The Best Thing That Happened This Week: The Navy Yard Got Legs

We'll take Group X's brand of many-tentacled public art over that Lipchitz dreck any day.

Photo by Claire Sasko

When I was a kid, growing up in Glenside, we drove into the city regularly — to visit relatives, go to museums, see the Wanamaker’s Christmas show. We came down Kelly Drive (then the East River Drive), and as we did, we passed a whole succession of stuffy white-guy statues: Abraham Lincoln, Anthony Wayne, Ulysses S. Grant, a Pilgrim, a cowboy, all those freaky dudes in the Ellen Phillips Samuel Memorial. (I’m just gonna say it: Lipchitz was a hack.) It was pretty much the U.S. Senate until you got to Joan of Arc, so bright and pretty and shiny, so much cooler than those other guys.

And I thought she was cool.

Well.
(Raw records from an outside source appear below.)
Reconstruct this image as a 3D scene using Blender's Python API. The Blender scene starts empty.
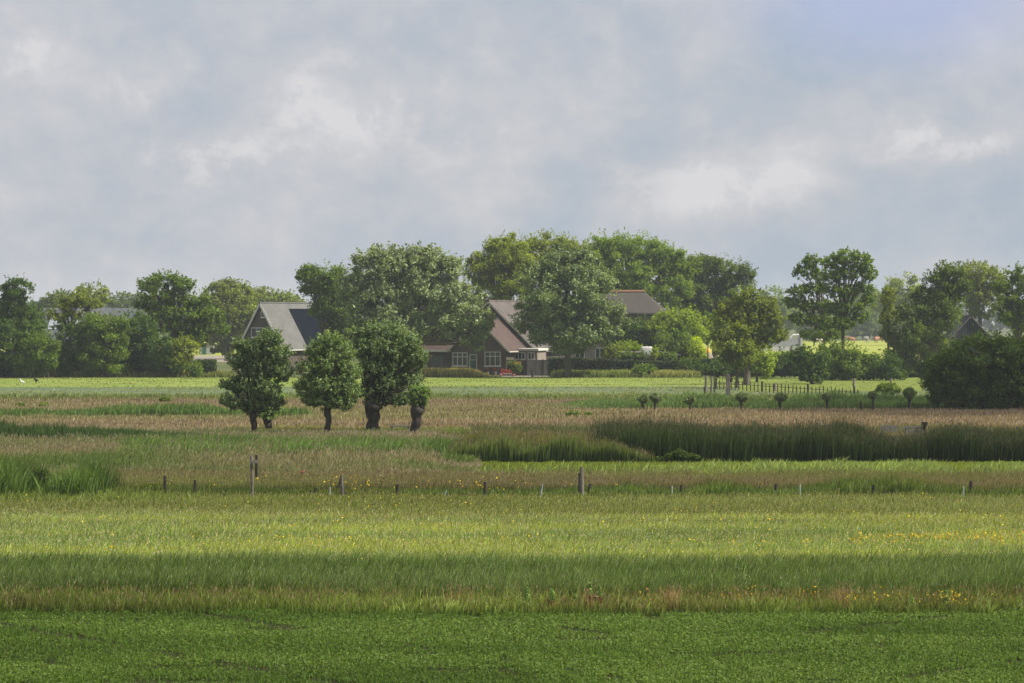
import bpy, math, random
import numpy as np
from mathutils import Vector, Matrix, Quaternion
rng = np.random.default_rng(7); random.seed(7)
scn = bpy.context.scene; COL = scn.collection
R = math.radians
# ------------------------------------------------------------------ camera
F = 2800.0; CAMZ = 6.5; HY = 317.0; CX = 512.0
cd = bpy.data.cameras.new('camera'); cam = bpy.data.objects.new('camera', cd); COL.objects.link(cam)
cam.location = (0, 0, CAMZ); cam.rotation_euler = (R(90), 0, 0)
cd.sensor_width = 36; cd.lens = 36*F/1024; cd.shift_y = -(341.5-HY)/1024
cd.clip_start = 0.5; cd.clip_end = 12000
scn.camera = cam
scn.view_settings.view_transform = 'Standard'; scn.view_settings.look = 'None'
scn.view_settings.gamma = 1; scn.view_settings.exposure = 0.84
scn.view_settings.use_curve_mapping = False
# ------------------------------------------------------------------ sun and sky
SUN_AZ = R(100)       # from +Y towards +X
SUN_EL = R(50)
sd = Vector((math.sin(SUN_AZ)*math.cos(SUN_EL), math.cos(SUN_AZ)*math.cos(SUN_EL), math.sin(SUN_EL)))
sl = bpy.data.lights.new('sun', 'SUN'); sl.energy = 5.0; sl.angle = R(0.6); sl.color = (1, 0.93, 0.78)
so = bpy.data.objects.new('sun', sl); COL.objects.link(so)
so.rotation_euler = sd.to_track_quat('Z', 'Y').to_euler()

def world():
    w = bpy.data.worlds.new('World'); scn.world = w; w.use_nodes = True
    nt = w.node_tree; nt.nodes.clear(); N = nt.nodes.new; L = nt.links.new
    out = N('ShaderNodeOutputWorld'); add = N('ShaderNodeMixShader'); L(add.outputs[0], out.inputs[0])
    sky = N('ShaderNodeTexSky'); sky.sky_type = 'NISHITA'; sky.sun_disc = False
    sky.sun_elevation = SUN_EL; sky.sun_rotation = SUN_AZ; sky.dust_density = 1.5
    b1 = N('ShaderNodeBackground'); b1.inputs[1].default_value = 0.05; L(sky.outputs[0], b1.inputs[0])
    b2 = N('ShaderNodeBackground'); b2.inputs[1].default_value = 1.0
    tc = N('ShaderNodeTexCoord')
    def noise(scale, loc, sc, det, rough, dist=0.0):
        m = N('ShaderNodeMapping'); m.inputs['Location'].default_value = loc; m.inputs['Scale'].default_value = sc
        L(tc.outputs['Generated'], m.inputs[0])
        n = N('ShaderNodeTexNoise'); n.inputs['Scale'].default_value = scale; n.inputs['Detail'].default_value = det
        n.inputs['Roughness'].default_value = rough; n.inputs['Distortion'].default_value = dist
        L(m.outputs[0], n.inputs[0]); return n.outputs[0]
    def math_(op, a, b=None, clamp=False):
        n = N('ShaderNodeMath'); n.operation = op; n.use_clamp = clamp
        for i, v in enumerate((a, b)):
            if v is None: continue
            if isinstance(v, (int, float)): n.inputs[i].default_value = v
            else: L(v, n.inputs[i])
        return n.outputs[0]
    def blob(px, py, rx, ry):                # soft patch of sky round a direction
        s = N('ShaderNodeVectorMath'); s.operation = 'SUBTRACT'; L(tc.outputs['Generated'], s.inputs[0])
        s.inputs[1].default_value = ((px-CX)/F, 1.0, (HY-py)/F)
        k = N('ShaderNodeVectorMath'); k.operation = 'MULTIPLY'; L(s.outputs[0], k.inputs[0])
        k.inputs[1].default_value = (F/rx, 8, F/ry)
        l = N('ShaderNodeVectorMath'); l.operation = 'LENGTH'; L(k.outputs[0], l.inputs[0])
        mr = N('ShaderNodeMapRange'); mr.interpolation_type = 'SMOOTHERSTEP'; L(l.outputs['Value'], mr.inputs[0])
        mr.inputs[1].default_value = 0; mr.inputs[2].default_value = 1.0; mr.inputs[3].default_value = 1; mr.inputs[4].default_value = 0
        return mr.outputs[0]
    def total(lst):
        t = None
        for amt, *b in lst:
            v = math_('MULTIPLY', blob(*b), amt)
            t = v if t is None else math_('ADD', t, v)
        return t
    puff = total([(0.17, 905, 125, 48, 34), (0.17, 942, 146, 62, 32), (0.14, 868, 152, 60, 28), (0.12, 985, 150, 50, 24), (0.10, 925, 110, 30, 24), (0.10, 800, 178, 90, 26), (0.15, 340, 108, 150, 80), (0.17, 230, 165, 150, 50), (0.07, 500, 150, 150, 70),
                  (0.11, 680, 190, 130, 50), (0.10, 140, 90, 130, 60), (0.11, 20, 60, 110, 80), (0.08, 760, 180, 200, 60), (0.05, 560, 90, 260, 80)])
    gap = total([(0.55, 880, 10, 230, 130), (0.30, 60, 190, 190, 110), (0.22, 40, 110, 150, 60), (0.24, 240, 110, 100, 50), (0.18, 1020, 70, 150, 70)])
    n1 = noise(15, (3.1, 0, 1.7), (1, 1, 1.35), 9, 0.58, 0.25)
    n2 = noise(42, (0.4, 2, 0.7), (1, 1, 1.15), 9, 0.63, 0.25)
    n3 = noise(5, (7, 0, 2), (1, 1, 1.6), 3, 0.5)
    t = math_('ADD', math_('MULTIPLY', n1, 0.66), math_('MULTIPLY', n2, 0.36))
    t = math_('ADD', t, math_('MULTIPLY', n3, 0.25))
    t = math_('ADD', t, math_('MULTIPLY', puff, math_('MULTIPLY', math_('ADD', n2, 0.25), 1.15)))
    t = math_('SUBTRACT', t, math_('MULTIPLY', gap, 0.20))
    n4 = noise(95, (1.4, 0, 3.1), (1, 1, 1.2), 8, 0.62, 0.3)
    ed = math_('ADD', math_('ADD', math_('MULTIPLY', n2, 1.15), math_('MULTIPLY', n4, 0.50)), math_('MULTIPLY', puff, 1.15))
    er = N('ShaderNodeMapRange'); er.interpolation_type = 'SMOOTHSTEP'; L(ed, er.inputs[0]); er.inputs[1].default_value = 0.92; er.inputs[2].default_value = 1.06
    t = math_('ADD', t, math_('MULTIPLY', er.outputs[0], math_('MULTIPLY', puff, 0.50)))
    t = math_('ADD', t, math_('MULTIPLY', math_('SUBTRACT', n4, 0.5), 0.13))
    t = math_('SUBTRACT', t, math_('MULTIPLY', total([(1.0, 930, 225, 330, 55), (0.7, 440, 125, 90, 50), (1.6, 512, 262, 1300, 70), (1.2, 850, 70, 200, 45)]), 0.045))
    mr = N('ShaderNodeMapRange'); L(t, mr.inputs[0]); mr.inputs[1].default_value = 0.45; mr.inputs[2].default_value = 0.87
    cr = N('ShaderNodeValToRGB'); L(mr.outputs[0], cr.inputs[0])
    e = cr.color_ramp.elements
    e[0].position = 0.0; e[0].color = (0.238, 0.276, 0.326, 1)
    e[1].position = 1.0; e[1].color = (0.405, 0.398, 0.412, 1)
    a = e.new(0.33); a.color = (0.285, 0.302, 0.337, 1)
    a = e.new(0.60); a.color = (0.330, 0.334, 0.356, 1)
    # violet blue of the open patch on the upper right
    mx = N('ShaderNodeMix'); mx.data_type = 'RGBA'; L(cr.outputs[0], mx.inputs[6]); mx.inputs[7].default_value = (0.262, 0.296, 0.435, 1)
    g2 = total([(0.85, 900, -10, 260, 130)])
    L(math_('MULTIPLY', g2, 1.0, True), mx.inputs[0])
    # paler towards the horizon
    L(mx.outputs[2], b2.inputs[0])
    add.inputs[0].default_value = 0.93
    L(b1.outputs[0], add.inputs[1]); L(b2.outputs[0], add.inputs[2])
world()

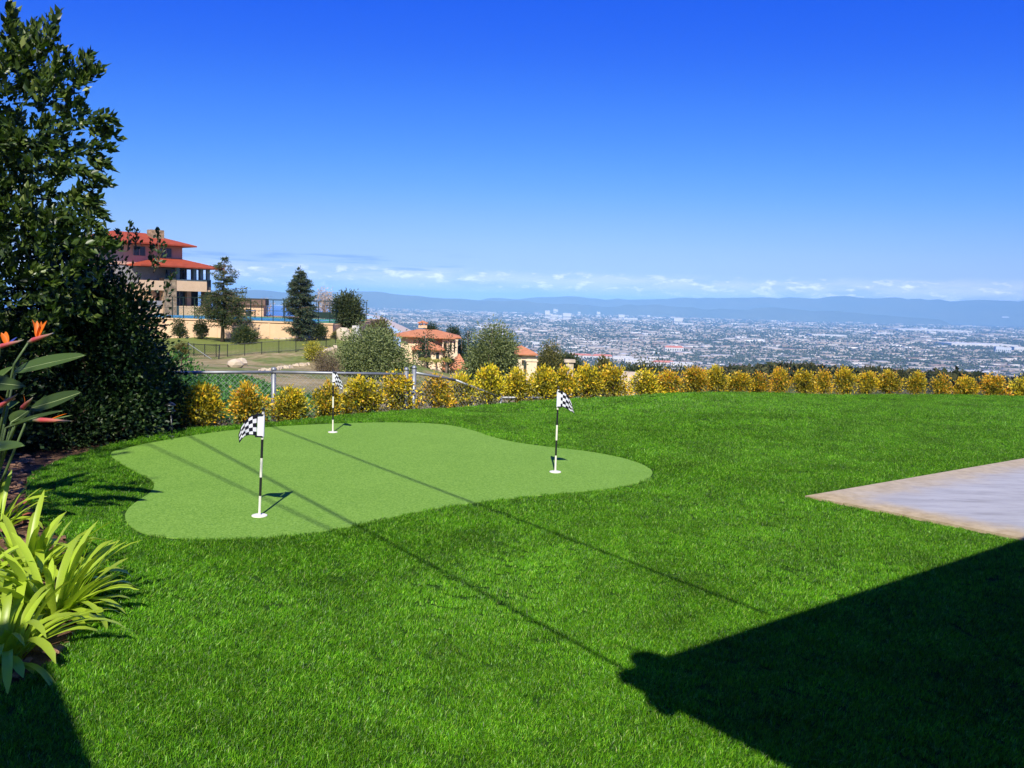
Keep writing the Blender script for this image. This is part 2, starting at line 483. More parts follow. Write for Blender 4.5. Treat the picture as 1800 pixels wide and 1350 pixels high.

On Monday, which just happens to be International Octopus Day, the Navy Yard came under attack by a vast blue-and-purple something with 20 legs as much as 40 feet long sprouting out of a warehouse’s windows and roof. The installation by Filthy Luker and Pedro Estrellas, organized by Group X, is weird and wonderful and on view through November 16th, so hurry on down.

There are a couple different ways to think about the city’s shift from public art that celebrates politicians and military generals and whatever the hell Lipchitz was doing to public art that makes you laugh in delight. One could posit that we’ve devolved into a people who don’t take much of anything seriously — who no longer have heroes to commemorate. One could contemplate the brouhahas over Mayor Rizzo’s memorial and the Rocky statue and conclude that in this world gone P.C.-mad, it’s safer to celebrate sea serpents than risk getting toppled like poor Thorfinn Karlsefni. (Vikings suck, anyway.)

Or you could be forgiven for regretting that Sea Monsters HERE will only be sticking around until November 16th, while The Spirit of Enterprise is apparently ours forever. Suckers.